Does the profitability of futures traders depend on risk-taking, private information or luck? In the January 2010 revision of their paper entitled “Determinants of Trading Profits of Individual Traders: Risk Premia or Information”, Michaël Dewally, Louis Ederington and Chitru Fernando investigate success factors for traders in the crude oil, gasoline and heating oil futures markets. They exploit detailed daily open interest data for specific large and mid-size traders (from the Commodity Futures Trading Commission, as augmented by the Department of Energy) accounting for about 70% to 80% of these three futures markets. This detailed data enables analytical segmentation of traders into eleven types, consolidated into four categories: (1) hedgers, (2) speculators, (3) market makers and (4) others. Using detailed data for a final sample of 382 traders over the period June 1993 through March 1997 (46 months), they conclude that:

  • Average gross trading profits of hedgers (speculators) are significantly negative (positive). It appears that net long (short) positions by hedgers push futures prices above (below) expected future spot prices, creating profit opportunities for speculators.
    • For probable hedgers, the average unweighted (weighted) annualized trading profit is -3.80% (-4.27%).
    • For probable speculators, the average unweighted (weighted) annualized trading profit is 10.40% (8.18%).
  • Across all categories, specific trader gross profit tends to be higher when the trader takes the position opposite that of hedgers in aggregate.
  • Across all categories, specific trader gross profits tend to be higher when long (short) markets in backwardation (contango).
  • Among the eleven trader types defined, hedge funds have the highest average gross profit, due almost entirely to the risk absorption service they provide hedgers. Hedge funds make up 18.8% of the sample of 382 traders but account for 40% (3.4%) of those with significantly positive (negative) gross trading profits.
  • Excluding their revenue from the bid-ask spread, market makers lose money. Market makers account for 18.1% of the total sample but 36.2% of those with significantly negative gross trading profits.
  • There is no evidence that larger traders have an information advantage.
  • Except for households/individuals, speculator gross profitability tends to increase with portfolio turnover.

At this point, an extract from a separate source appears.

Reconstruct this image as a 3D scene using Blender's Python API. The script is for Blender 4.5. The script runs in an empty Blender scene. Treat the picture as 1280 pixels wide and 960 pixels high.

The following chart, constructed from data in the paper, compares average daily gross (before trading frictions) trading profits as a percentage of total open interest for the three major identified trader categories (hedgers, speculators and market makers) and for two trader types within the speculator category. It shows that speculators on average earn a reward for absorbing risk from hedgers and that hedge funds are more efficient in capturing this reward than are households/individuals.

In summary, evidence from detailed, but somewhat aged data, indicates that a typical futures speculator makes money by taking a position opposite that of hedgers in aggregate.

Note that the definitions of hedger and speculator are more granular and analytical than those inferred from the “commercial” and “non-commercial” categories in the Commodity Futures Trading Commission’s Commitments of Traders (COT) reports. Traders can therefore exploit the paper’s findings only approximately using these reports. Note also that futures markets may have changed since 1993-1997 (for example, more crowded with speculators).